Lulism should not be confused with Lullism.
Lulism | |
Native Name: | Lulismo |
Founder: | Luiz Inácio Lula da Silva |
Leader: | Luiz Inácio Lula da Silva |
Position: | Centre to left-wing |
Membership: | Workers' Party Brazil of Hope |
Lulism (Portuguese: Lulismo) is a political ideology describing the 2006 consolidation of segments of Brazilian society previously hostile to social movements and the Workers' Party behind political forces led by President Luiz Inácio Lula da Silva,[1] appealed by a controlled reformism and limited structural change focused on the poorest sections of society.[2] The lower classes, who had distanced themselves from Lula, accepted his candidacy after his first term as President as the middle class turned from him. The rhetoric and praxis which united the maintenance of stability and state distributism are the origins of Lulism.[1] While advocating socialism, Lulism aims for a 'social liberal' approach that gradually resolves the gap between the rich and the poor in a market-oriented way.[3] [4]
Brazilian manufacturers, banks and retailers benefited from the consumption-led and credit-fueled government economic model. According to André Singer, who coined the term: "The convergence of interests of the private industry sector on one side, and of the organized labor force on the other, led to the stability that allowed this political system to take the form of a sort of consensus".[5] This equilibrium allowed the government to gradually make significant changes in policy. In the Lulism movement, non-confrontation is a sine qua non for development. It is part of the Latin American leftist wave known as Socialism of the 21st century.[6]
The word Lulism was coined by André Singer, a political scientist and Lula's press secretary from 2003 to 2005 and spokesperson during his presidency from 2002 to 2007.[2] [7] [8] [9] Originating in the 2002 presidential campaign, Lulism departed from the left-wing politics of the Workers Party until late 2001[1] and abandoned the concepts of organization and mobilization. Since Lulism is a model of enforced change within order, mobilization is unnecessary and conflict is eliminated.[8]

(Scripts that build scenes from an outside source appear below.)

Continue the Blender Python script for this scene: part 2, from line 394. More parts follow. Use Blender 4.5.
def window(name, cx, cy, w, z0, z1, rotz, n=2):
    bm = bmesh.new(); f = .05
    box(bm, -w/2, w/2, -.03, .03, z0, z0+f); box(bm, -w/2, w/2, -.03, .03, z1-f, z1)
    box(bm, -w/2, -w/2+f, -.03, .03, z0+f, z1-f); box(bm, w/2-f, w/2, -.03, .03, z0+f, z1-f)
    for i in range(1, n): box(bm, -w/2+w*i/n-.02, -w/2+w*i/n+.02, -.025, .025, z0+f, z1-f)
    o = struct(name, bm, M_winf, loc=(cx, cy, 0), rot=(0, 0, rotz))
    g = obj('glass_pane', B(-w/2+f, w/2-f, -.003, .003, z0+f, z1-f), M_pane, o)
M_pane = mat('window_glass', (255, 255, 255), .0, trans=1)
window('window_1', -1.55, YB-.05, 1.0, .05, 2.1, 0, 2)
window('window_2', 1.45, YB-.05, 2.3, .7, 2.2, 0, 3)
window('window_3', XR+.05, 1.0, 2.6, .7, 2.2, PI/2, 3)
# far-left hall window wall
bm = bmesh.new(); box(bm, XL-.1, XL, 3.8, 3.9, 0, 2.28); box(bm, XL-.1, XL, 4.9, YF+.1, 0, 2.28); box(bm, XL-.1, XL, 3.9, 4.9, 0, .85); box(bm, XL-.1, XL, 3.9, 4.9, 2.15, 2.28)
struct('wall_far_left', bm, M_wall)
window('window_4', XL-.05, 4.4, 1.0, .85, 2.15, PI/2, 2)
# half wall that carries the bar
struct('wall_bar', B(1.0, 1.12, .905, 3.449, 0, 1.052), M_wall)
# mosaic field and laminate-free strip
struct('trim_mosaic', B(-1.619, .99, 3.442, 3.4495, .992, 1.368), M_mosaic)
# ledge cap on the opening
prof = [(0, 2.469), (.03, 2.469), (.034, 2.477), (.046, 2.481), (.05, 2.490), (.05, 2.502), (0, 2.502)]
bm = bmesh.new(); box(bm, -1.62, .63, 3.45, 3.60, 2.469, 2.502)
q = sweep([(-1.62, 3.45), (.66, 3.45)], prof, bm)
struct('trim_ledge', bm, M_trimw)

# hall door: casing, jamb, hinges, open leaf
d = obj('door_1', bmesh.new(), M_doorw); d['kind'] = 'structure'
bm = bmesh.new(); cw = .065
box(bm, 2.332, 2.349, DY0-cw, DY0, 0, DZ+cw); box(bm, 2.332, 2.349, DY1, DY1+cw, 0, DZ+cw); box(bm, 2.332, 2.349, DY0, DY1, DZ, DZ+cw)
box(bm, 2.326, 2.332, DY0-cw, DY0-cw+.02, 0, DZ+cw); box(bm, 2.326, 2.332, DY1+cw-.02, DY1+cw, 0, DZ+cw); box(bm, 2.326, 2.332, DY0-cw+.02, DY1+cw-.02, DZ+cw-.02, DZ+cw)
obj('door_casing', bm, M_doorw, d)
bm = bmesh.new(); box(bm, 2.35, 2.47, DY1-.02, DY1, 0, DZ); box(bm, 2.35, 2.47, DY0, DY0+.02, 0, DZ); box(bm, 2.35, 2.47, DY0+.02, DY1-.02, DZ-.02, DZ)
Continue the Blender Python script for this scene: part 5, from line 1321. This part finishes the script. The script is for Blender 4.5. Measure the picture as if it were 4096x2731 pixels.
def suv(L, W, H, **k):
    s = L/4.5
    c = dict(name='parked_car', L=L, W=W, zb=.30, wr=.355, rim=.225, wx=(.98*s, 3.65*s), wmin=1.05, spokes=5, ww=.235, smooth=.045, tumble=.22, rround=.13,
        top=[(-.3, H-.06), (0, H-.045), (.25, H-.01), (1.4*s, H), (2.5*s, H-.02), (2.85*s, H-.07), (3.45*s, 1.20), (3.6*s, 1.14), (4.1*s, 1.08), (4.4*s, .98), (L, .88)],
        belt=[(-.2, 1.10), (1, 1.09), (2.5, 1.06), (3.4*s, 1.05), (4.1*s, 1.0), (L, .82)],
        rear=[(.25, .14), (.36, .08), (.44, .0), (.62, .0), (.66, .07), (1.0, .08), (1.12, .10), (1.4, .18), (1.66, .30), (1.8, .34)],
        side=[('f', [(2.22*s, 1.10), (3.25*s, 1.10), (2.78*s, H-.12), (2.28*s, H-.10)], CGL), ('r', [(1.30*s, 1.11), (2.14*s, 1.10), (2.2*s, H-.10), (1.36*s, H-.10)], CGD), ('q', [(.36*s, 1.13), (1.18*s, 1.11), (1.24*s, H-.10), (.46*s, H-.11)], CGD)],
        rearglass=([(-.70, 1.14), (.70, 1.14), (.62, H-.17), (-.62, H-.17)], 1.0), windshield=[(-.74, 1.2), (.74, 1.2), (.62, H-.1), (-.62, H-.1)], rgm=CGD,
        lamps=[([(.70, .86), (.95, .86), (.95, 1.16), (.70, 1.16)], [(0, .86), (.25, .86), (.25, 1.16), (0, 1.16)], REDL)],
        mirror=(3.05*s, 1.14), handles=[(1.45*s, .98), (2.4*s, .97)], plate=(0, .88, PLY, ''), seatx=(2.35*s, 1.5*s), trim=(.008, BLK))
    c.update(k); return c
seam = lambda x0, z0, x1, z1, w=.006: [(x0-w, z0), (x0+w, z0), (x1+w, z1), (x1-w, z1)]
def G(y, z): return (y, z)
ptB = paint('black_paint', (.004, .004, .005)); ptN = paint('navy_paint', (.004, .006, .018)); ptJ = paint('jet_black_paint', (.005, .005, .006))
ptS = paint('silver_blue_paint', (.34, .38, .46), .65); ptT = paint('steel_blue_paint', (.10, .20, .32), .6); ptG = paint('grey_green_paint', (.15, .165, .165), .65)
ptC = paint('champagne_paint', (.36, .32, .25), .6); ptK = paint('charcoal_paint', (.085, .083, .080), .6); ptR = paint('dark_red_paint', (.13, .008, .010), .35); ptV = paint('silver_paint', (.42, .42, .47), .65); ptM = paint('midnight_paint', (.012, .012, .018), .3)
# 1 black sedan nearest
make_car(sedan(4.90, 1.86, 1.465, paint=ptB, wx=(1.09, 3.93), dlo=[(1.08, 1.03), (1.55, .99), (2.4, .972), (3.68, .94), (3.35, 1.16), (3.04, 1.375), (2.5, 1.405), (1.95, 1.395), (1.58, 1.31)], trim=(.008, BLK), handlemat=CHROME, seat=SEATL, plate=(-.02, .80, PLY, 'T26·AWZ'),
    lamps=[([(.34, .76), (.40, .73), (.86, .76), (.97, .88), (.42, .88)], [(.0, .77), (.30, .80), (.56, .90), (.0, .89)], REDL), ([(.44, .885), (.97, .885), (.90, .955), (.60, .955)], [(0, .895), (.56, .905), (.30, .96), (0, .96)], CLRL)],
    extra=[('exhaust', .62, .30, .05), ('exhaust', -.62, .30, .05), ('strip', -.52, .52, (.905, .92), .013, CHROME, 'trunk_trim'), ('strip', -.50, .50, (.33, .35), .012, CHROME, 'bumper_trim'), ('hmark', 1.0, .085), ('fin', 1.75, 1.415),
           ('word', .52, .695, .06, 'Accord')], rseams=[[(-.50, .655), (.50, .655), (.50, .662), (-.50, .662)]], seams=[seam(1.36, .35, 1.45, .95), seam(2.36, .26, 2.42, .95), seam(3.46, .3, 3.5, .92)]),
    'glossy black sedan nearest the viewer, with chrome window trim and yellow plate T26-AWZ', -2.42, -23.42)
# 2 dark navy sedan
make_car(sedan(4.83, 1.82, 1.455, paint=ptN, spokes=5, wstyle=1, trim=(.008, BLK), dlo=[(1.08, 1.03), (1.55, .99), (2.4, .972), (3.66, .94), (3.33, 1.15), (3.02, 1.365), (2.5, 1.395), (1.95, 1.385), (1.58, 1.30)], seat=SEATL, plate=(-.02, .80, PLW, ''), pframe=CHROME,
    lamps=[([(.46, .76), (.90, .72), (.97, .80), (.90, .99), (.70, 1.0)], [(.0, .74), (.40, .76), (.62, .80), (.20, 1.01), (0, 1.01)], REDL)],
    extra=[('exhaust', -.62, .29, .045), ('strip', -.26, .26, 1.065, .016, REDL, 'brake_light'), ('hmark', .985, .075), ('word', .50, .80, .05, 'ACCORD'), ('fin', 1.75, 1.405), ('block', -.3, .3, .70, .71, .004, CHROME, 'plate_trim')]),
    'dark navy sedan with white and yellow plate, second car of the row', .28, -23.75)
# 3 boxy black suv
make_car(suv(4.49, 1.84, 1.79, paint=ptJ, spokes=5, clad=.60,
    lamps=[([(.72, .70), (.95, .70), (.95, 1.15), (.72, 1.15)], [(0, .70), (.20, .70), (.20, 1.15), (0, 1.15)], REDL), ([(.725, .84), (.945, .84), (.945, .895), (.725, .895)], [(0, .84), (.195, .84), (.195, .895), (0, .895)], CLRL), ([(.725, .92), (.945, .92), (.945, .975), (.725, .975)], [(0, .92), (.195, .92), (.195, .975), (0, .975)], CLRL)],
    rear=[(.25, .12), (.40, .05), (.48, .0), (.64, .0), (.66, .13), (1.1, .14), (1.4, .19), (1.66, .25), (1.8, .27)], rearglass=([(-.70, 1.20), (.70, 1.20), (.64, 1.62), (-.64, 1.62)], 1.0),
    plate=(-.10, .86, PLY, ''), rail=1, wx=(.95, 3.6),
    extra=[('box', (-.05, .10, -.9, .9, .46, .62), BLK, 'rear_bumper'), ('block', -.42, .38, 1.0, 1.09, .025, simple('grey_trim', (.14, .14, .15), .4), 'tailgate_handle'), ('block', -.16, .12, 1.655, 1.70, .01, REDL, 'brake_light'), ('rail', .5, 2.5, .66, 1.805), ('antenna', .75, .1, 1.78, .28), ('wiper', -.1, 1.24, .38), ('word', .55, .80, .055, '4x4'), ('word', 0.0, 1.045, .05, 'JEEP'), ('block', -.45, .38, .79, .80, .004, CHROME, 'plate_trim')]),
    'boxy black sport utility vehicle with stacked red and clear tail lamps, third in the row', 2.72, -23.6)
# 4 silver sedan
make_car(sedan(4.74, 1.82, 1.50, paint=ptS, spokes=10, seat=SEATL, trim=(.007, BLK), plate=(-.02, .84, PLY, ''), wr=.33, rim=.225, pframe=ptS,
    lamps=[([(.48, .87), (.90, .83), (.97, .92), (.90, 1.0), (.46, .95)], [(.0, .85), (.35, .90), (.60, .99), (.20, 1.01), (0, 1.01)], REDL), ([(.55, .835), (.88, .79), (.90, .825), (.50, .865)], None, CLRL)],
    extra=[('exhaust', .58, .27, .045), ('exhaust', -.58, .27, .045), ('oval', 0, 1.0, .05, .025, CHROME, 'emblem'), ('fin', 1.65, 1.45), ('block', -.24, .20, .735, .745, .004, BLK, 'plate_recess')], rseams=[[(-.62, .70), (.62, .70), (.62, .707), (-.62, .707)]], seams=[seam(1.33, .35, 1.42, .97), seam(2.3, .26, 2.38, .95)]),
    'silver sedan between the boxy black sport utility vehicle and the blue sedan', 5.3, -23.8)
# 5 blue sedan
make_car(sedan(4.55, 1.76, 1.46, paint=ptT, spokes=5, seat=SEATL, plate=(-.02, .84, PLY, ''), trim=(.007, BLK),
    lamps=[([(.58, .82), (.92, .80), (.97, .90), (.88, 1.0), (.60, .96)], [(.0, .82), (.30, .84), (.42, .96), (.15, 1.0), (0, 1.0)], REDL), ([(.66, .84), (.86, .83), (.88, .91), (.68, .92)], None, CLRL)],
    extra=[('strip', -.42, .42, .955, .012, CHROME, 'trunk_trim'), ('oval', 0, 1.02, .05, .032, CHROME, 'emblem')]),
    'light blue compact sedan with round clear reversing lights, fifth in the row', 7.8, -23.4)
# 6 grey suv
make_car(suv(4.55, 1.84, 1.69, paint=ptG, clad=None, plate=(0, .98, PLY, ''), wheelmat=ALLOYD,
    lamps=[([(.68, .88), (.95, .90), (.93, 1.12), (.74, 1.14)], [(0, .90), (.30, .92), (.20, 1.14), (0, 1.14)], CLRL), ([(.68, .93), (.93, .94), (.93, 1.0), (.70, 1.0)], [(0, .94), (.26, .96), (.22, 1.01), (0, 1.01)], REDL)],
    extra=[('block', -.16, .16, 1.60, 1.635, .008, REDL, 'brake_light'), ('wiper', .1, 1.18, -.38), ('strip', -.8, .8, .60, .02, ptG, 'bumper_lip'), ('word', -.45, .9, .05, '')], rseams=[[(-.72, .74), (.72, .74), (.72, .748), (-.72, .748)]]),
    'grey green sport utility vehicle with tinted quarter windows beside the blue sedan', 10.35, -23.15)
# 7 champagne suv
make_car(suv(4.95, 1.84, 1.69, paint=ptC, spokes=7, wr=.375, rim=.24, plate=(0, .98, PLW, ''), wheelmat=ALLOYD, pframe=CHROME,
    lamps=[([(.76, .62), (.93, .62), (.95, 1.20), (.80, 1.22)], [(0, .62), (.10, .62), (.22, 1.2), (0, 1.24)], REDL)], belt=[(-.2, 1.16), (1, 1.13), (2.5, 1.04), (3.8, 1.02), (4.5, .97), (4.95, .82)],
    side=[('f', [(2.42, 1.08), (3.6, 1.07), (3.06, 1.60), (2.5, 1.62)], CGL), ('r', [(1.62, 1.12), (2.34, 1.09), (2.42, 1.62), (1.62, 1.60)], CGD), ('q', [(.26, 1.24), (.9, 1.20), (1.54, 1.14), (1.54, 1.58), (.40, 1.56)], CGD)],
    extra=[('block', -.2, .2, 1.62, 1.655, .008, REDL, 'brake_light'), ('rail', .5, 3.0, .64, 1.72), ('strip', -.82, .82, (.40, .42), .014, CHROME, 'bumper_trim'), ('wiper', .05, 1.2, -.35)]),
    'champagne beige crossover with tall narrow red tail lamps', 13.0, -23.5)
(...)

A 2009 article written for the Instituto Millenium said that "liberals are cornered" after "more than six years of Lulism". Patrícia Carlos de Andrade adopted that view: "According to her, the term 'liberal' is mistranslated in Brazil as 'rightist' or 'supportive of military dictatorships'. In the war for public opinion, the so-called left always got the better, Singer says".[10] Lula da Silva has also been described in media and books as a "liberal" in the sense of social rather than classical.[11] [12] [13]
Lulism sought reconciliation between Lula and the large Brazilian conservative sector.[8] [14] Ironically,[15] it is a conservative social pact combining the economic policy of Fernando Henrique Cardoso (1995–2003) with the distributive policies of Lula's government (2002–2010).[7]
Under the auspices of conciliation,[16] Lulism represents an "appeasement of social conflicts, of which the bourgeoisie has always [been] too afraid, especially in a country of great inequality as is the case of Brazil" because it envisions a "reduction-agenda poverty and inequality, but under the aegis of a weak reformism".[15] This social change model is explained as a "conservative variant of modernization" in which the state has a "prominent role in leveraging the poorest", ensuring that Brazilian social structural problems will not be touched (in other words, without conflicting with the financial interests of the conservative elite).[16] Lulism "concocted new ideological, under-union banners that seemed to combine" continuity of the Lula and Cardoso governments in macroeconomic policy based on three pillars, namely inflation control, a floating exchange rate and a budgetary surplus.[1]
Another feature distinguishing Lulism as a political movement is its nonpartisan character. It overlaps the political parties, including the Workers Party founded by Lula.[17]
With later events in Brazilian politics, such as the impeachment of Dilma Rousseff, the arrest of Lula on 7 April 2018 and President Michel Temer's reform of labour laws,[18] some political commentators are arguing for a second phase of Lulism, now more radical and more left orientated.[19]
Several Latin American politicians such as Ollanta Humala, José Mujica, Mauricio Funes, and Fernando Lugo have cited Lulism and Chavism as political models and alternatives to the Washington Consensus.[20]